How do you implement a watchdog feeding strategy in an RTOS?

In an RTOS, a single watchdog feed in one task does not protect the other tasks — if the network task hangs but the sensor task keeps feeding the watchdog, the system appears healthy while half of its functionality is dead. The solution is a watchdog manager (sometimes called a watchdog supervisor) pattern that aggregates health information from all critical tasks before feeding the hardware watchdog.

The architecture works as follows: each critical task has a "check-in" flag or counter in a shared array. Within its normal execution cycle, each task sets its flag — task_alive[TASK_SENSOR] = true — at a point that is only reached after the task has completed its essential work for that cycle. A dedicated watchdog manager task runs periodically (e.g., every 100-200 ms) at a low-to-medium priority. On each run, it inspects every monitored task's flag. Only if all flags are set does the manager feed the hardware watchdog. After feeding (or after detecting a missing flag), the manager clears all flags for the next monitoring cycle.

// Watchdog manager task (FreeRTOS example)
#define NUM_TASKS 4
static volatile bool task_checkin[NUM_TASKS];

void watchdog_manager_task(void *param) {
    while (1) {
        vTaskDelay(pdMS_TO_TICKS(100));
        bool all_alive = true;
        for (int i = 0; i < NUM_TASKS; i++) {
            if (!task_checkin[i]) {
                all_alive = false;
                log_error("Task %d missed check-in", i);
            }
            task_checkin[i] = false;  // Reset for next cycle
        }
        if (all_alive) {
            IWDG_feed();
        }
    }
}

// Called by each monitored task after completing its critical work
void watchdog_checkin(uint8_t task_id) {
    task_checkin[task_id] = true;
}

This pattern catches several failure modes: (1) any single task hanging — its flag is never set; (2) priority inversion starving a low-priority task — it cannot run and therefore cannot check in; (3) deadlocks between two or more tasks — at least one task's flag will be missing. The watchdog timeout must be set longer than the monitoring period plus the worst-case latency for all tasks to complete one cycle and check in. If the manager runs every 100 ms and the slowest task takes up to 80 ms per cycle, a 300-500 ms watchdog timeout provides adequate margin.

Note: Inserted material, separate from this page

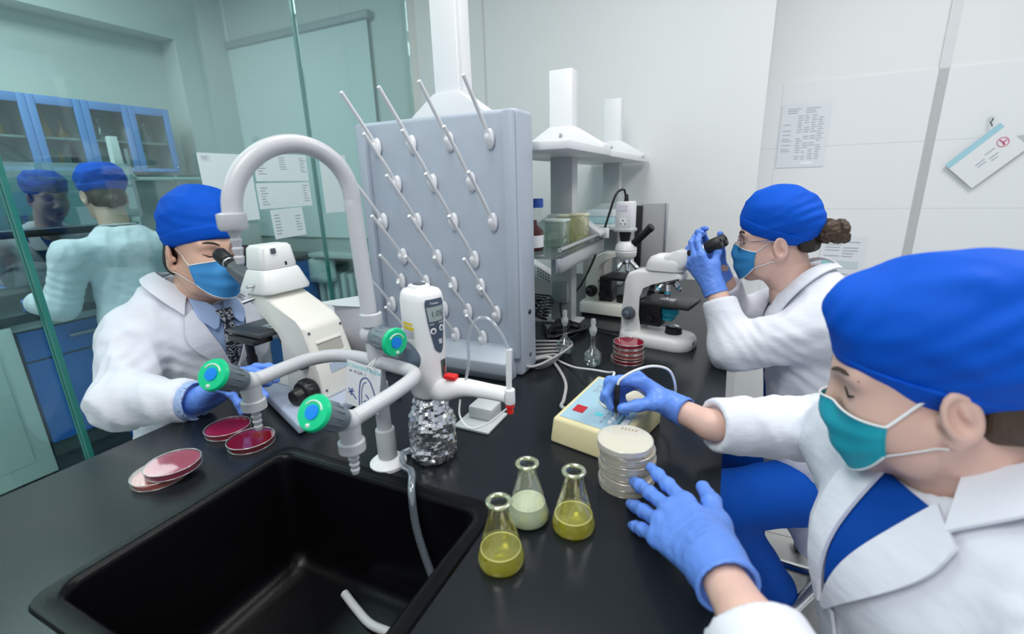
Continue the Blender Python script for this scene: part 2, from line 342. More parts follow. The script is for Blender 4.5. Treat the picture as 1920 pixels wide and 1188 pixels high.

A subtle design decision: the watchdog manager should run at a low-to-medium priority, not the highest. If it runs at the highest priority, it always gets CPU time and always feeds on schedule — but a priority inversion that starves a medium-priority task would go undetected because the high-priority manager does not depend on the medium-priority task for its own scheduling.